O ator Fagner Saraiva, que faz a drag Papona, acrescenta que a arte drag vem alcançando repercussão, mas ainda falta compromisso das grandes produções com o reparo histórico.
“Precisamos repensar a prática midiática, precisamos falar das que vieram antes. A arte drag tem tomado uma grande repercussão depois de RuPaul, porém é necessário reverenciar as que abriram o caminho, que trouxeram esta arte como uma linguagem específica para nossa luta LGBTQIAPN+. As produções contemporâneas precisam ter um compromisso com isso, para que o apagamento histórico que está curso não se propague mais”, alerta Fagner.
“Verónica Valenttino é um nome forte neste debate sobre ocupação dos espaços por direito, uma travesti nordestina que desbrava São Paulo e coloca sua identidade nas obras, fugindo do padrão eurocêntrico. Assim como a escolha da atriz Wallie. Nestes pontos dá para perceber grandes acertos da produção”, pondera.
Víctor Ivanon, que faz a drag Ivana Wonder, concorda. “Como alguém cogitou colocar uma pessoa que não é drag para interpretar uma drag? Assim como acho estarrecedor quando consideram não escalar uma pessoa trans para interpretar uma pessoa trans”. Mas, para ele, isso é apenas a ponta do iceberg. “Acredito que as questões são muito maiores do que essa situação individual, pequena diante de todos os problemas e adversidades que nós, artistas da comunidade LGBTQIAPN+, enfrentamos”, diz.
Felipe Santo, que faz shows de stand-up comedy como a drag queen Audácia, acredita que a falta de posicionamento político de Gianecchini agrava ainda mais a escolha para o papel.
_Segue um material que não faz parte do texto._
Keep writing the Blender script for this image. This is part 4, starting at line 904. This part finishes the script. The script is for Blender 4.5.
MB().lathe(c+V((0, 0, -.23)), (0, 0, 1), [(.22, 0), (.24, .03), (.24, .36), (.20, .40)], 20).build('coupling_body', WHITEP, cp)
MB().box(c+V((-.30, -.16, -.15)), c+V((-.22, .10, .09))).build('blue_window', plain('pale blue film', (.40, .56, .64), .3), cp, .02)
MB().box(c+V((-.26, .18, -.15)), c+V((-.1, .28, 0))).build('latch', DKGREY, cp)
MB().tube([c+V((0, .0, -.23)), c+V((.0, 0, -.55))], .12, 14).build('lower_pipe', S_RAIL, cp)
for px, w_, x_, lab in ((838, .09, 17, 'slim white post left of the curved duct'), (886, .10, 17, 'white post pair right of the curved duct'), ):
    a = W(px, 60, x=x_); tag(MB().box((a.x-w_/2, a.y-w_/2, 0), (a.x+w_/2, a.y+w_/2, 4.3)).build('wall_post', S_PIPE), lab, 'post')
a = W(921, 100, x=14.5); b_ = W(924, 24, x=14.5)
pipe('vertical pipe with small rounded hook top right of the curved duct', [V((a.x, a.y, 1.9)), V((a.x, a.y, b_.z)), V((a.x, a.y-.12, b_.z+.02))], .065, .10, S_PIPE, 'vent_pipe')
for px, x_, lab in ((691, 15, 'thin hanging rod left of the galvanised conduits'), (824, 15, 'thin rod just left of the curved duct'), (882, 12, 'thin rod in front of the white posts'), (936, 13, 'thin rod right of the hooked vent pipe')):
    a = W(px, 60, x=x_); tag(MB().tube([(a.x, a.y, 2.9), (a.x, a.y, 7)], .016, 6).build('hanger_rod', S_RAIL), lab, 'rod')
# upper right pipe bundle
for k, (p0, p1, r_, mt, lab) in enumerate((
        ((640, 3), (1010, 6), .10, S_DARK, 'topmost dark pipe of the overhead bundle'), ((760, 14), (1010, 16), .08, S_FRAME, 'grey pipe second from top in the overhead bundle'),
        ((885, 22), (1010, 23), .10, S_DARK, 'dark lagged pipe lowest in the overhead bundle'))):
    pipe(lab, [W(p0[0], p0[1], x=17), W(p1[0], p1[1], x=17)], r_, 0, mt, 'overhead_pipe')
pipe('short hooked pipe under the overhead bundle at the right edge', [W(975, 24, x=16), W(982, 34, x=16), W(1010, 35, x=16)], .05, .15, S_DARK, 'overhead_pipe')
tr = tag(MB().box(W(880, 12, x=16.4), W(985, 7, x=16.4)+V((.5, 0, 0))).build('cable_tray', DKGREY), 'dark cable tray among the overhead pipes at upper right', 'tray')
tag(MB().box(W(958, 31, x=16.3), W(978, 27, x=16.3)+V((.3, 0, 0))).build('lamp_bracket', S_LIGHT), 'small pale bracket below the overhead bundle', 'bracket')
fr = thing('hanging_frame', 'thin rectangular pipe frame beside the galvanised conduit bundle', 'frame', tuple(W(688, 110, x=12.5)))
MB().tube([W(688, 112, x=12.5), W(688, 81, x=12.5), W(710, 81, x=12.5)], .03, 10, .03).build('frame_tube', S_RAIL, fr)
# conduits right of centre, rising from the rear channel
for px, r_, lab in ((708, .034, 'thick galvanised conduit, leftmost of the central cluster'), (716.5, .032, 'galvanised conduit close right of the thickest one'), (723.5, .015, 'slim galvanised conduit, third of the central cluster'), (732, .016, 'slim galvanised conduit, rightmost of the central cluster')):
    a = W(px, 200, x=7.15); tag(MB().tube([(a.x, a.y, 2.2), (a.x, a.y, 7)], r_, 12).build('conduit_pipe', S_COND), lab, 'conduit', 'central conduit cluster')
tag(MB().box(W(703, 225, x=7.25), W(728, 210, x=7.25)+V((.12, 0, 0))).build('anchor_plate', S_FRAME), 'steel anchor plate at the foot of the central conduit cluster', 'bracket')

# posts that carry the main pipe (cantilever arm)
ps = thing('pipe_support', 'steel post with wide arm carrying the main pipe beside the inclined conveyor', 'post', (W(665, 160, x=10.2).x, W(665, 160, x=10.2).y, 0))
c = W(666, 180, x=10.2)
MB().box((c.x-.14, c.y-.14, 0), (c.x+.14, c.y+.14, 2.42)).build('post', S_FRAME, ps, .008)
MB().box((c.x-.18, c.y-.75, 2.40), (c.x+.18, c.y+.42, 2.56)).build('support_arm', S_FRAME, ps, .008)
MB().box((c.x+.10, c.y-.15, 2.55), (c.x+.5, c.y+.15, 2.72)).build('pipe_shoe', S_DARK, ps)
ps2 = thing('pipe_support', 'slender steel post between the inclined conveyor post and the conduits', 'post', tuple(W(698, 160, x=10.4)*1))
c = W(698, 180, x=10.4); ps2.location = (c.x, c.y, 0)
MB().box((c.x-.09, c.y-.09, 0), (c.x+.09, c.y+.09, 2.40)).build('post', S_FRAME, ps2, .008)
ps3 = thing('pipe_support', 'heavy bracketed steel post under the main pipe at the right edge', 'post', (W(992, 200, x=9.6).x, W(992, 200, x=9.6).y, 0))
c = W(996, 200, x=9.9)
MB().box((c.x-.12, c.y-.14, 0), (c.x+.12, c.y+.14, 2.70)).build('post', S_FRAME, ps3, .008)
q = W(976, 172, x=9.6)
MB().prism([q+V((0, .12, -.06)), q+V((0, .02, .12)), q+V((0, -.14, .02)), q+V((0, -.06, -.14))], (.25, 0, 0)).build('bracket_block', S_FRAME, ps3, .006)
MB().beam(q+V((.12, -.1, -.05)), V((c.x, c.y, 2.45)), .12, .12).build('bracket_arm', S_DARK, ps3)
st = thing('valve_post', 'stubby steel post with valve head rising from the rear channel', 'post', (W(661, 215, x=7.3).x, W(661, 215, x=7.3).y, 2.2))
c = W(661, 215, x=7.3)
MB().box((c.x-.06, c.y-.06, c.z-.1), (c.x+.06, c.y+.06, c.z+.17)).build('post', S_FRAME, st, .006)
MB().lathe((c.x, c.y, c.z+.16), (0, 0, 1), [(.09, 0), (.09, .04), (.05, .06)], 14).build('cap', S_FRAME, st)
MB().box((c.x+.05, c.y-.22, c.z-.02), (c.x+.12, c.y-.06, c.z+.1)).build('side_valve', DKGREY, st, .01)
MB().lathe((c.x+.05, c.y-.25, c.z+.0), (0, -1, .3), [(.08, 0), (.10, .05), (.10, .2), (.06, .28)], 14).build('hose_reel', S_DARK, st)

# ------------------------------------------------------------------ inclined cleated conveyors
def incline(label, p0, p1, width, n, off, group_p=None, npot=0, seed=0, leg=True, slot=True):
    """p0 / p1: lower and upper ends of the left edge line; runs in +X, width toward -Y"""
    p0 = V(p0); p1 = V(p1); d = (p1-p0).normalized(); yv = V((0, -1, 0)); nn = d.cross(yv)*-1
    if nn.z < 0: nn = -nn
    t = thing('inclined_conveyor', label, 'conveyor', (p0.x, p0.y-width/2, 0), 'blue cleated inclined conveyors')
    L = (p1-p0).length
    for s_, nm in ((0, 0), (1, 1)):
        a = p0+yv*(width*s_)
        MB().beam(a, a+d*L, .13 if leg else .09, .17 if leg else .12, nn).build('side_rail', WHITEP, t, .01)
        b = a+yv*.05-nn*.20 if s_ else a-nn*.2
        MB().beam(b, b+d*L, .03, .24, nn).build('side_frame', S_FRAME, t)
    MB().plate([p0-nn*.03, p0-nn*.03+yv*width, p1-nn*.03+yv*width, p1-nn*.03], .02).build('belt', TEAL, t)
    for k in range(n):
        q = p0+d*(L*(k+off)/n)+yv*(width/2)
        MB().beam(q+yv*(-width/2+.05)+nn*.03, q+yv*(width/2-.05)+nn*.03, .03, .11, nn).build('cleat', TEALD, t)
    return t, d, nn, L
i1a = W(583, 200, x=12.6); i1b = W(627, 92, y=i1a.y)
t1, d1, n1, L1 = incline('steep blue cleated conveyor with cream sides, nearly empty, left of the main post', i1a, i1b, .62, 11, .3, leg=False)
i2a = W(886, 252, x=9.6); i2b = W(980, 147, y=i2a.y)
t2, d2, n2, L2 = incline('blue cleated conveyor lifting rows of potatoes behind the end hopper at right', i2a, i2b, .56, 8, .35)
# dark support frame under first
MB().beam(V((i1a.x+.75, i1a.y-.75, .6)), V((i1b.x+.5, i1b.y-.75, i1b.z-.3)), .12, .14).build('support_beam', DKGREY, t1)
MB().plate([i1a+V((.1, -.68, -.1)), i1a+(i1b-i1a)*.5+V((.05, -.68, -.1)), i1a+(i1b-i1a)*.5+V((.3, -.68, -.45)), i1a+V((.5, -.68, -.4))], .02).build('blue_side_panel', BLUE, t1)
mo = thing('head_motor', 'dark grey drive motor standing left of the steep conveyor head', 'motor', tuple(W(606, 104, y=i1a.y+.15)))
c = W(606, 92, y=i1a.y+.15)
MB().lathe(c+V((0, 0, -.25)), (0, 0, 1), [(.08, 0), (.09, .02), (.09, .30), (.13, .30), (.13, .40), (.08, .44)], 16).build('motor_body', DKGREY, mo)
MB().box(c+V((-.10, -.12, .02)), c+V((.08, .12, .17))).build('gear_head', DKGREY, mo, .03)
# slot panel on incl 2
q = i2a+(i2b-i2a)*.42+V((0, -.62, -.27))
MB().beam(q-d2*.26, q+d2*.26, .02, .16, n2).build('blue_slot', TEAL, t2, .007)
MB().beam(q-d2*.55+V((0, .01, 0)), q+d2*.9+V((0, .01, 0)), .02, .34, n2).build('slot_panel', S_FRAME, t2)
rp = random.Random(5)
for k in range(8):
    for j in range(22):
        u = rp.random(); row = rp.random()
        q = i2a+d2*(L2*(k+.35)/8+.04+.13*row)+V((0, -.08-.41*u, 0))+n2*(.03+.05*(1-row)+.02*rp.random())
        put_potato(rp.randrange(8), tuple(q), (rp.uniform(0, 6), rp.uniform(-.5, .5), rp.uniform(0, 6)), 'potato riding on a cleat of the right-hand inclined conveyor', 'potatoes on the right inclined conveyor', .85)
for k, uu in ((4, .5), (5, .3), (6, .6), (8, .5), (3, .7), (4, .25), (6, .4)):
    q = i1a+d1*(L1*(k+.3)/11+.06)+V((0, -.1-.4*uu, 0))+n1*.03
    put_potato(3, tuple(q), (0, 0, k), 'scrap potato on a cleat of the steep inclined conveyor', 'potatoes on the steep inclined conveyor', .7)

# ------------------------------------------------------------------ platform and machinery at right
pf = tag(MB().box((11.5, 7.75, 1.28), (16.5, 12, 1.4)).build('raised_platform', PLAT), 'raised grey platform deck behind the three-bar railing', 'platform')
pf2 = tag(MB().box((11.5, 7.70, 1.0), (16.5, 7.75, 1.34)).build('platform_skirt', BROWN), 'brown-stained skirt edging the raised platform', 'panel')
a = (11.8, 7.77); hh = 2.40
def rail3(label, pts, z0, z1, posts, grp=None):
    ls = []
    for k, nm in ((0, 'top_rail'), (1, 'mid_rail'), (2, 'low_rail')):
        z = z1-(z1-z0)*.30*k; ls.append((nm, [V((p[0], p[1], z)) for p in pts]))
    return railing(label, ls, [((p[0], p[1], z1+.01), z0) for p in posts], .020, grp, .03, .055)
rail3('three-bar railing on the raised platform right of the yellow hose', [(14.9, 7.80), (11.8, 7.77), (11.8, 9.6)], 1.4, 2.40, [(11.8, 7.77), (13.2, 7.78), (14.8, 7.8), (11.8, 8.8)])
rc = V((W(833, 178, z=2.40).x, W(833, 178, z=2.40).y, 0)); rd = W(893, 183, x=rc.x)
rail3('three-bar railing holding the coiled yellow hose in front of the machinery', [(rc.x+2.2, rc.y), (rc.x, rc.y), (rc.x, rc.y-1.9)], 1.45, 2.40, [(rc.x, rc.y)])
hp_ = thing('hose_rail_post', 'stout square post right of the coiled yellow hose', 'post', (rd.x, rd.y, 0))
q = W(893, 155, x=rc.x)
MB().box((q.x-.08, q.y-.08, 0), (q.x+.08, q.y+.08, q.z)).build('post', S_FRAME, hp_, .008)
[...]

“Tem no elenco o Diego [Martins] que é drag, que é ator, que é cantor, tem a Verónica Valenttino, que é uma das atrizes mais incríveis em atividade no Brasil hoje, e você vê o Giane ocupando esse lugar que poderia ser tão importante para atores e atrizes que estão fazendo, para além de um bom trabalho, um trabalho político. Não é opcional se posicionar enquanto pessoa LGBTQIAPN+”, diz. “Enquanto tá caindo o pix, beleza, mas se posicionar, ‘levantar bandeiras’, como ele costuma dizer, ele não quer”, provoca.
REFERÊNCIA É XUXA
Em entrevista à revista Caras no Navio da Xuxa, em fevereiro, Gianecchini citou a apresentadora como sua referência para o musical. “Meu próximo papel, meu grande desafio, vai ser fazer uma drag queen. E eu fiquei prestando atenção [em Xuxa]. Ela talvez seja uma grande referência para as drags, porque ela é uma mulher linda que se monta com aqueles figurinos incríveis”, disse. “Ela tem essa alegria, esse humor. É uma grande referência. Fiquei de olho, anotando tudo, para eu tentar roubar alguma coisa. Acho que minha drag vai ser inspirada em Xuxa.”
EDITAL CITAVA DRAG COMO VANTAGEM
O edital de convocação para as audições da peça, divulgado em outubro de 2023, exigia “excelente habilidade de atuação, canto e dança” e acrescentava que “lip-sync e cultura drag são uma vantagem”. Para se inscrever, os candidatos deviam enviar um vídeo performando drag. As audições começaram em dezembro passado e o elenco principal foi divulgado em fevereiro.
Procurada pela reportagem, a produção do espetáculo, afirmou, via assessoria de imprensa, que o elenco foi “escalado a partir de critérios estabelecidos pela direção”.
“O elenco do musical “Priscilla, a Rainha do Deserto” foi escalado a partir de critérios artísticos estabelecidos pela direção do espetáculo, que sempre buscou abraçar a diversidade de gêneros e orientações sexuais da comunidade LGBTQAIP+, tema da montagem que preza, antes de mais nada, por uma jornada de acolhimento e amor entre todas as pessoas”, diz o comunicado.
“Dessa forma, chegou-se a um elenco coerente com a temática abordada no musical, formado por quatro grandes protagonistas -além de outros nomes que serão em breve anunciados- cada qual com suas vivências individuais e caminhos trilhados pelo talento, mas também por preconceitos que precisaram enfrentar ao longo de suas jornadas. Estamos convictos que Reynaldo Gianecchini, Diego Martins, Verónica Valenttino e Wallie Ruy executarão seus papéis, tal qual nas montagens pelo mundo ou mesmo no filme homônimo, com imensa dedicação e maestria, reforçando essa linda história de aceitação e entendimento entre todos.”